Bu anlatımda konunun Masonlukta da geçen “dul kadın” ya da “dul kadının çocuğu” terimi ve “Hiram Usta” terimiyle bağdaştırılması ancak bir yorum olabilir. Ancak bir parça yanlış hatta zorlamalı bir yorum…
Şayet bu helkelciğin bir “hamtaşını yontan bir mason” kavramını simgelediği belirtilse hiç sorun olmayabilir. Bir “mason ustası”nı temsil ettiği söylense, bu yorumun üzerinde durmak gerekebilir. Fakat Hiram Usta hiç olmaz çünkü ne Tevrat’ta sözü edilen Fenikeli Tunç döküm ustası Hiram ne de ilgili mason ritüellerinde geçen varsayımsal Süleyman Tapınağı’nın başmimarı Hiram, böyle betimlenemez.
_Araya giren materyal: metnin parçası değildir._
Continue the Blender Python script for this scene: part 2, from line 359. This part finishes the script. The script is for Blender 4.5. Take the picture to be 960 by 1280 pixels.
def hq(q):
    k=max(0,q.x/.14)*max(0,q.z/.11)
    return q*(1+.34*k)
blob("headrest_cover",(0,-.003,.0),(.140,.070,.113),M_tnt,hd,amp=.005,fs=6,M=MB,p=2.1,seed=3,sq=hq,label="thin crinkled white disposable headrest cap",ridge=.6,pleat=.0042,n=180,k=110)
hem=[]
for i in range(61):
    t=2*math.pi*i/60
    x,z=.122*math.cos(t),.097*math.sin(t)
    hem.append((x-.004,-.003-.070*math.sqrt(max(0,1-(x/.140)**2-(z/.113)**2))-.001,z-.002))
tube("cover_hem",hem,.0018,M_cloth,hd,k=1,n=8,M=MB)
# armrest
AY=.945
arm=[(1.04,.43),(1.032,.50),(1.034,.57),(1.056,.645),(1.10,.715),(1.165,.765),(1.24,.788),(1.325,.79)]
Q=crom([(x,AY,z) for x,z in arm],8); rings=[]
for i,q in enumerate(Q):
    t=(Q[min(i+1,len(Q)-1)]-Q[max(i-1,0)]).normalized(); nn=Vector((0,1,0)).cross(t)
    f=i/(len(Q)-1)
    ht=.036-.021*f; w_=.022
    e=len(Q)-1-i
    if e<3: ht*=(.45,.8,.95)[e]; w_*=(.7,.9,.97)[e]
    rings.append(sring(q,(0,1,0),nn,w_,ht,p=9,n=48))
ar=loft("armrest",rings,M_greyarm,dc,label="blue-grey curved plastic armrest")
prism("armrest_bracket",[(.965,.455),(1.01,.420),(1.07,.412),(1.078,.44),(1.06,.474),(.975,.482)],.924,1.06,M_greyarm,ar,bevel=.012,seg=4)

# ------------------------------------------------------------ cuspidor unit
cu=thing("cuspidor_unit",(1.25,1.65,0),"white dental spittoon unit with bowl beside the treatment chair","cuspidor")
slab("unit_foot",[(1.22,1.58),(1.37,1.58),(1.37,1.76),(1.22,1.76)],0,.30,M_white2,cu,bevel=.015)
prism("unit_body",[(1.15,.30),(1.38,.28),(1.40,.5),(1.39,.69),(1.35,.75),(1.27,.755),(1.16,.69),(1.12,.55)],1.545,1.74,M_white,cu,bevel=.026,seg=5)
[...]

Ancak bu konuları böylesine yakından bilmeyenlerin böyle yanılgılı bir yorum yapışlarını da hoşgörüyle karşılamak gerekir. Ötesi, burada masonik nitelikli bir betimlemenin söz konusu olduğu yadsınamaz. Türkiye’deki ulusal nitelikli Masonluğun bu binanın yapımından çok kısa bir süre önce İstanbul - Galata merkezli olarak oluştuğunu hatırlatmakta yarar var.
Son bir ekleme: İstanbul’da gerek Galata ve Pera gerek Eminönü çevresindeki 19. yüzyıl sonu e 20. yüzyıl başı ürünü olan taş yapıların birçoğunda bu gibi bezemeler görülür. Barın arasa masonik motiflerle karşılaşılması hiç de sürpriz sayılmaz.